In connection with the offering, Coho has entered into an agreement with Canaccord Genuity Corp., dated June 14, 2023, pursuant to which Canaccord will act as lead agent to assist the company with the offering on a reasonable efforts basis. On the closing date, the company shall pay to the lead agent (together with any selling group formed by the lead agent, the agents): (i) a cash commission equal to 8.0 per cent of the aggregate gross proceeds of the offering payable in cash or units, or any combination of cash or units at the option of the lead agent and (ii) common share purchase warrants of the company, exercisable at any time prior to the date that is 36 months from the closing date to acquire that number of units equal to 8.0 per cent of the number of units issued under the offering, at an exercise price equal to the issue price. On the closing date, the company shall also pay the lead agent a corporate finance fee consisting of (i) $50,000 (payable in cash) and (ii) 294,117 units (having a value equal to $50,000).

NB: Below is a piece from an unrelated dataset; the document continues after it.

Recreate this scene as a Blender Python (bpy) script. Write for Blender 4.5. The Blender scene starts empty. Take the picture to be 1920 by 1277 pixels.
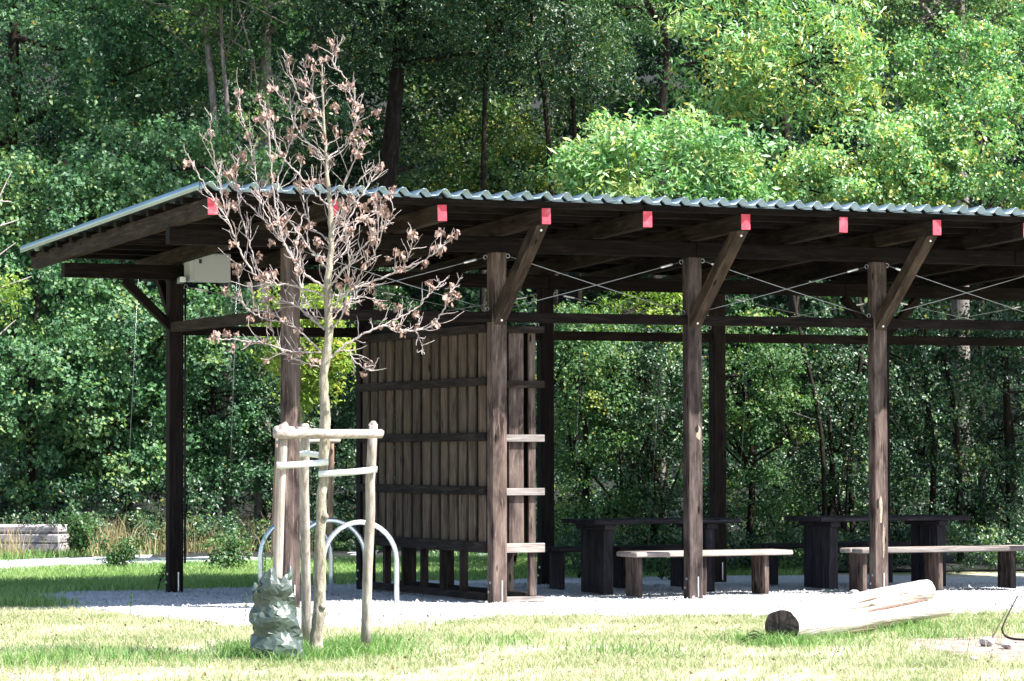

The company may provide a president's list of investors that can subscribe for up to $2-million of the offering. The compensation to the agents for subscribers on the president's list shall be reduced to 3 per cent for both cash commission and agent's warrants.

Subject to compliance with applicable regulatory requirements, and in accordance with NI 45-106, the offering of units is being made to purchasers resident in Canada, except Quebec, pursuant to the listed issuer financing exemption. The units will not be subject to a hold period in accordance with applicable Canadian securities laws. There is an offering document related to the offering that can be accessed under the company's profile at SEDAR+ and on the company's website. Prospective investors should read this offering document before making an investment decision.

The company expects to close the offering on or about Sept. 19, 2023, and the offering is subject to certain conditions including, but not limited to, the receipt of all necessary regulatory approvals including the approval of the TSX Venture Exchange.

Extension of outside date of acquisition

As detailed in Coho's announcement on Aug. 31, 2023, the company and the Purebread vendors have also agreed to extend the outside date of the definitive purchase agreement executed in connection with the acquisition from Aug. 31, 2023, to Sept. 19, 2023. The extension will allow Coho and the Purebread vendors to finalize remaining documentation and facilitate concurrent closings of the acquisition and the offering, term credit facility, and revolving credit facility necessary to support the acquisition. The term credit facility and revolving credit facility are further described in the company's news release dated May 29, 2023.

Other than the extension and the VTB note, the purchase agreement is otherwise unamended as of the date hereof and the acquisition is expected to proceed substantially on the terms previously announced.

Details of VTB note

The purchaser, a wholly owned subsidiary of Coho, will issue the VTB note in favour of Twin Lakes Investments Inc., one of the Purebread vendors. The VTB note will be secured by a general security agreement granted by the purchaser and Purebread in favour of Twin Lakes. Purebread will also be executing a guarantee and indemnity for the obligations of the purchaser to Twin Lakes.

All principal and interest owing in connection with the VTB note must be repaid by the date that is 24 months after the closing date. The VTB note may be prepaid by Coho in full without penalty at any time during the term. The VTB note shall initially bear interest at a rate of 10 per cent for the 12-month period commencing on the closing date and is subject to adjustment following the initial interest rate period (as detailed by Coho in the offering document).

About Coho Collective Kitchens Inc.

Coho is a growing player in commercial real estate and food technology, operating fast casual restaurants and shared-kitchen facilities. As Canada's largest shared-kitchen company, Coho is expanding its presence and services. Through combined efforts, Coho and Purebread strive to positively impact the communities in which they operate.